Why Google and EA Sports are turning fall into GIF giving season

Those magic seconds… whether it’s reaching your audience with the right message at just the right time or understanding what he or she is thinking in the moment, in advertising, as in advertising research, we know those magic seconds are what matters most. That’s why it was so intriguing to read this recent AdWeek article about EA Sports’ new Google advertising program aimed at catching NFL fans with custom animated gif ads and messages that relate directly to the game action they’re watching at that moment on screen.  Per the article, this new real time marketing technology, “Represents Google’s answer to social media channels like Twitter, which seem to dominate the second-screen conversation when it comes to football and other live events.” Google is able to do this using new technology that creates digital ads in the moment and serves them up to fans who are “profiled” for their behavior of browsing sports-related sites. According to Google, thousands of variations of each gif exists and is selected and served up to fit with the real time game action.

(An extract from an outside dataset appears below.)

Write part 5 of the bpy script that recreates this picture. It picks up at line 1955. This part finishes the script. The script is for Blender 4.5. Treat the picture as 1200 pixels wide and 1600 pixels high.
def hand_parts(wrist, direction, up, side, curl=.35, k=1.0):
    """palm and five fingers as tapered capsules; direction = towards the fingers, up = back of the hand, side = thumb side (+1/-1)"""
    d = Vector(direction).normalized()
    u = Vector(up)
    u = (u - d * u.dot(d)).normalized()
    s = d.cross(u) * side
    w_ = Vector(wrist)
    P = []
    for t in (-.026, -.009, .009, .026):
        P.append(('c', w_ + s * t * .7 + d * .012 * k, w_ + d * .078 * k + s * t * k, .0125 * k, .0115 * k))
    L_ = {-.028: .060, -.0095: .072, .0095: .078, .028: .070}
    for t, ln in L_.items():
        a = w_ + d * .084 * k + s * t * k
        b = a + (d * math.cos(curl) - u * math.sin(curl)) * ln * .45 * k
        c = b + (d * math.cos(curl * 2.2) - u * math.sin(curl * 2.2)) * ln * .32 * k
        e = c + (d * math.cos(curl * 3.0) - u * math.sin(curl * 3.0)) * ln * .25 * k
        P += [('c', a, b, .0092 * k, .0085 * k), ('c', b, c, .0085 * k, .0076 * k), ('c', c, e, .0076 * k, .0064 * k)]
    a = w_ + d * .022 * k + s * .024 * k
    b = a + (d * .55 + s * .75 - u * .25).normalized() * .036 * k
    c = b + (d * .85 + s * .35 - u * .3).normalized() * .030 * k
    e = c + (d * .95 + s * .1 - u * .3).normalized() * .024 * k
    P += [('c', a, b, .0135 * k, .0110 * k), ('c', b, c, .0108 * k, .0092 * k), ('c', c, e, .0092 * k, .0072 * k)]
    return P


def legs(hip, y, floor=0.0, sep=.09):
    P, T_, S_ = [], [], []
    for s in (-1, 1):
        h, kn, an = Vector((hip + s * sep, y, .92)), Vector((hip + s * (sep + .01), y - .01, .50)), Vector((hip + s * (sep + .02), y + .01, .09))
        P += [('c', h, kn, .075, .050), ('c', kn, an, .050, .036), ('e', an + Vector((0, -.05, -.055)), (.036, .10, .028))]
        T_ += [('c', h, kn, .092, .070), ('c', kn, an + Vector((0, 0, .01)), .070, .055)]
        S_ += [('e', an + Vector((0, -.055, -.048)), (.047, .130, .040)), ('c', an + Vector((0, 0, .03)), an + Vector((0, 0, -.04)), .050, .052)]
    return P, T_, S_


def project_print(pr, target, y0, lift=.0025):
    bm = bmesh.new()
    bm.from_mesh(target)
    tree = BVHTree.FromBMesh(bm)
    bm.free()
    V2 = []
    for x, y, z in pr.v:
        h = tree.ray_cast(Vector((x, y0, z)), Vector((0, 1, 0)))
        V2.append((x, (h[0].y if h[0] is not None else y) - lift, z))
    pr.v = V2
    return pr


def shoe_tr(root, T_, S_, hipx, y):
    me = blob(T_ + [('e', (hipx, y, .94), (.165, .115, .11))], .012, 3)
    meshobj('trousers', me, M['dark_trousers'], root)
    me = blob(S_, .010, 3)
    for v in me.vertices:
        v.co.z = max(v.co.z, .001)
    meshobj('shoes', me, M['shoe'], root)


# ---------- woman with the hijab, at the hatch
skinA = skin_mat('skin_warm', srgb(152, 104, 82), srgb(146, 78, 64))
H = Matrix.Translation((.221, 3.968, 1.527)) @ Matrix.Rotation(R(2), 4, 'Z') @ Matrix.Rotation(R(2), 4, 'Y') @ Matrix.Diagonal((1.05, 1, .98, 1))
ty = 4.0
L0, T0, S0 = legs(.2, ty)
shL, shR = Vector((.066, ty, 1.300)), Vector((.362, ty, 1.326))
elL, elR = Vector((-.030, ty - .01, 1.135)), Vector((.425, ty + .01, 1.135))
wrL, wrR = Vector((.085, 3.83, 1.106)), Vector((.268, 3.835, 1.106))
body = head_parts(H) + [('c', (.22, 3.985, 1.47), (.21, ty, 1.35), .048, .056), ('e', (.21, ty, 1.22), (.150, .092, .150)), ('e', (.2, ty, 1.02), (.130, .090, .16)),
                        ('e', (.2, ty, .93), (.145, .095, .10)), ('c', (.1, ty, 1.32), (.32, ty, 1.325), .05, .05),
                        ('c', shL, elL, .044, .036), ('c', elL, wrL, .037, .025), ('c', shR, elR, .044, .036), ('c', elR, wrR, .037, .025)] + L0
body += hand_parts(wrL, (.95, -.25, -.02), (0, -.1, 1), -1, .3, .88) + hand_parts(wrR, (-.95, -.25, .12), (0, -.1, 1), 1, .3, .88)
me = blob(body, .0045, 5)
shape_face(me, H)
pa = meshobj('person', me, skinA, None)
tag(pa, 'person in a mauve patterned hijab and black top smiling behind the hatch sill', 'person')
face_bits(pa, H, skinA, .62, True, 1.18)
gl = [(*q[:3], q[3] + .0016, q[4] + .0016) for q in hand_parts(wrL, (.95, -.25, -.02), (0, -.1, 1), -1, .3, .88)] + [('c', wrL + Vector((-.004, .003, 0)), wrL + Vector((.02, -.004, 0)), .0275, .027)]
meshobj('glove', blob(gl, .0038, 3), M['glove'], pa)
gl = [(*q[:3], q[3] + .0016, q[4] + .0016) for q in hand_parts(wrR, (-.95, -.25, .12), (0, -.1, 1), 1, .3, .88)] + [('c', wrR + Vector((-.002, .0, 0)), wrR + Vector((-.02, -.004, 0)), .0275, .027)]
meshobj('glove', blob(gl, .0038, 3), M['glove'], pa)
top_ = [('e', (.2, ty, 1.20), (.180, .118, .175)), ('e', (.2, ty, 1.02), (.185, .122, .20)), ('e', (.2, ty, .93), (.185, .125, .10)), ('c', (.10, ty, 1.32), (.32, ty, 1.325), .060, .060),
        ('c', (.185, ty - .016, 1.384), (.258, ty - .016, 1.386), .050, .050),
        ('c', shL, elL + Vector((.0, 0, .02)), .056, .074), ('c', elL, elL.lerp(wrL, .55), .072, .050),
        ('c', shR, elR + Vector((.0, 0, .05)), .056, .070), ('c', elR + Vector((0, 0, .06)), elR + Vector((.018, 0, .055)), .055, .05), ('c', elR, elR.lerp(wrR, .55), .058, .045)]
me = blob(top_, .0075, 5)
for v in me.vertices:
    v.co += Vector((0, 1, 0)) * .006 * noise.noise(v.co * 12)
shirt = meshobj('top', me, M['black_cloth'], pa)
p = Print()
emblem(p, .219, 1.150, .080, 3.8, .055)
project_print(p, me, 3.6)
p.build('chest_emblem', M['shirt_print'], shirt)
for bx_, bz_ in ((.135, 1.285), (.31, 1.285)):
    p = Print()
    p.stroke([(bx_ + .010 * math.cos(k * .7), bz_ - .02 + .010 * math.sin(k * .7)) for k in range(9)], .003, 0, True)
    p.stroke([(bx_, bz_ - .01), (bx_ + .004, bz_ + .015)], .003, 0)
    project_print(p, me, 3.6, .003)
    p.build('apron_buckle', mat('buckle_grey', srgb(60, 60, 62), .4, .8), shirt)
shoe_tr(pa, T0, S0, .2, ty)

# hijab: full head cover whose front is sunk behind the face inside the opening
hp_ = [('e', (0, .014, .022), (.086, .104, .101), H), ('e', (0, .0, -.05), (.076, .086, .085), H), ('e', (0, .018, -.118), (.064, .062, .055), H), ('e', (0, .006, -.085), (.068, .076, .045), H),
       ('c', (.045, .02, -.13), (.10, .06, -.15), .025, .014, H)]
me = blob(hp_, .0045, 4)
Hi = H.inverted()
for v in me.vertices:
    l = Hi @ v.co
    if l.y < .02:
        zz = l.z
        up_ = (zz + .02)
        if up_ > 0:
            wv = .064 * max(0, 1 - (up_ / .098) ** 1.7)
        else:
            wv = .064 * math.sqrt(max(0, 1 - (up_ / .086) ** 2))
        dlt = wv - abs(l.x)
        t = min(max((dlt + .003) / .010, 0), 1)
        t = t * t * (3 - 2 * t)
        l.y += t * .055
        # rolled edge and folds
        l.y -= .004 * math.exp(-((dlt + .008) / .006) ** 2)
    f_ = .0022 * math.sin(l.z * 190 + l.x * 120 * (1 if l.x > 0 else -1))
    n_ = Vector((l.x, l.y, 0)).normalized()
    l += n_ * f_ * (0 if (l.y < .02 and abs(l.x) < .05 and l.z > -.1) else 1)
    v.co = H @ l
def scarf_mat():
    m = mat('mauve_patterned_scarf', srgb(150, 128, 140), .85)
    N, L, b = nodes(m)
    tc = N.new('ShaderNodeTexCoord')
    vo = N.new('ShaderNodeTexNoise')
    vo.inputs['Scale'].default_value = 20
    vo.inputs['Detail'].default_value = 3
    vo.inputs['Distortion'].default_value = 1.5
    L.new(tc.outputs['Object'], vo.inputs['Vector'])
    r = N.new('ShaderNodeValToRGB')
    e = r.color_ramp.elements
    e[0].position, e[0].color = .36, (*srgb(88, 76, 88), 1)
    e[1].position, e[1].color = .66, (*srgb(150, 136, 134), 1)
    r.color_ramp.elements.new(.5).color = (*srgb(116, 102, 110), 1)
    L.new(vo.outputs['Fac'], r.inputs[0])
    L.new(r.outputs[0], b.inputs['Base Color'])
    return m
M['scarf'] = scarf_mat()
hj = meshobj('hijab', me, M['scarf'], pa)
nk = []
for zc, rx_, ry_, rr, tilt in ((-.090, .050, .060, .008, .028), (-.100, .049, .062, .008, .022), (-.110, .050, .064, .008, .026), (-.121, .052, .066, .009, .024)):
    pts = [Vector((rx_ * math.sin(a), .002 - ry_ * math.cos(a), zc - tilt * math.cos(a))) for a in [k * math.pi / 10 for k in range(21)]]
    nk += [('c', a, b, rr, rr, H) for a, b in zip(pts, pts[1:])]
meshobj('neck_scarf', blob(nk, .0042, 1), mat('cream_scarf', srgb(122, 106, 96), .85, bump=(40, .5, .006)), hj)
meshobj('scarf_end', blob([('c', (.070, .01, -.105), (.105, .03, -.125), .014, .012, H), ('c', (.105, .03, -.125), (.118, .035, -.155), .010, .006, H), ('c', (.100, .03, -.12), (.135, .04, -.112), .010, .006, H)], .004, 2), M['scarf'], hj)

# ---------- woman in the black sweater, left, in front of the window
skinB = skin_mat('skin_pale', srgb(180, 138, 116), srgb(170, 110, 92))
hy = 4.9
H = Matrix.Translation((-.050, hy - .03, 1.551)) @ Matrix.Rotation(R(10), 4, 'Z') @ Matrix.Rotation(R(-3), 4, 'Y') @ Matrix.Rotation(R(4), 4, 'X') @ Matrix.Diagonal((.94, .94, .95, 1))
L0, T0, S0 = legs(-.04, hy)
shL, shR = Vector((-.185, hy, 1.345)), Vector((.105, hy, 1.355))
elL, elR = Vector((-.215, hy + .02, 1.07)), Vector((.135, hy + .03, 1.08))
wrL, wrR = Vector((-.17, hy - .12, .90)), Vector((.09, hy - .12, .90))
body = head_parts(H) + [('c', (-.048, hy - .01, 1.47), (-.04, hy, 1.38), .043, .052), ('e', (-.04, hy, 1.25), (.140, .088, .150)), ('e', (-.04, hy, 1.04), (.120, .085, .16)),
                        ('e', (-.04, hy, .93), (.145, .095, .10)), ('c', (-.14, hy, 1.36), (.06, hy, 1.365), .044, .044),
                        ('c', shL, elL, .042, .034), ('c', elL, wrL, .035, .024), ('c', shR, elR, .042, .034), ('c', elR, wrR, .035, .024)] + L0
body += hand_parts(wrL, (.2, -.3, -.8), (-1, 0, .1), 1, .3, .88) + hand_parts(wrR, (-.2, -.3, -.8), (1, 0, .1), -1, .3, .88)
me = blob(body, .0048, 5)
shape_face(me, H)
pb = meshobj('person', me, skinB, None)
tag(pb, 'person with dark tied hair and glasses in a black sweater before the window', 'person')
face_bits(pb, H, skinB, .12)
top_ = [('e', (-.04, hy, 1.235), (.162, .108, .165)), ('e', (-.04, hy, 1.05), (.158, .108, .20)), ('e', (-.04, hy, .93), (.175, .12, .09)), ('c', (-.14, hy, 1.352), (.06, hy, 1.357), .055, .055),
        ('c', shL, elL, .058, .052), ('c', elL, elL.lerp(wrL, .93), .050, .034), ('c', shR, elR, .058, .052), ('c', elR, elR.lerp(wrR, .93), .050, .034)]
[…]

So say, for example, you were watching the live game between the Seahawks and Packers, which kicked off the NFL season and Seahawk defensive back Richard Sherman intercepted a pass. Within seconds, as you browse on your tablet or phone, you may be served up this ad:


Image courtesy of EA Sports

Google and EA Sports are banking on the ads driving social sharing and conversations. In fact, EA has even created a dedicated site—called the Giferator—that allows fans to create their own gifs featuring their favorite team’s players. As gifs are viewed and shared, Google and EA gather data allowing them to target their ads even more specifically—say by the specific NFL team you are a fan of.

With our team here at Dialsmith fixated on an audience’s in the moment responses and impressions, we’ll be interested to see if this program reaps big rewards for both EA Sports and Google. In the meantime, be great if Google could put some thought into knowing when my stomach is growling and serve me up a chocolate chip muffin.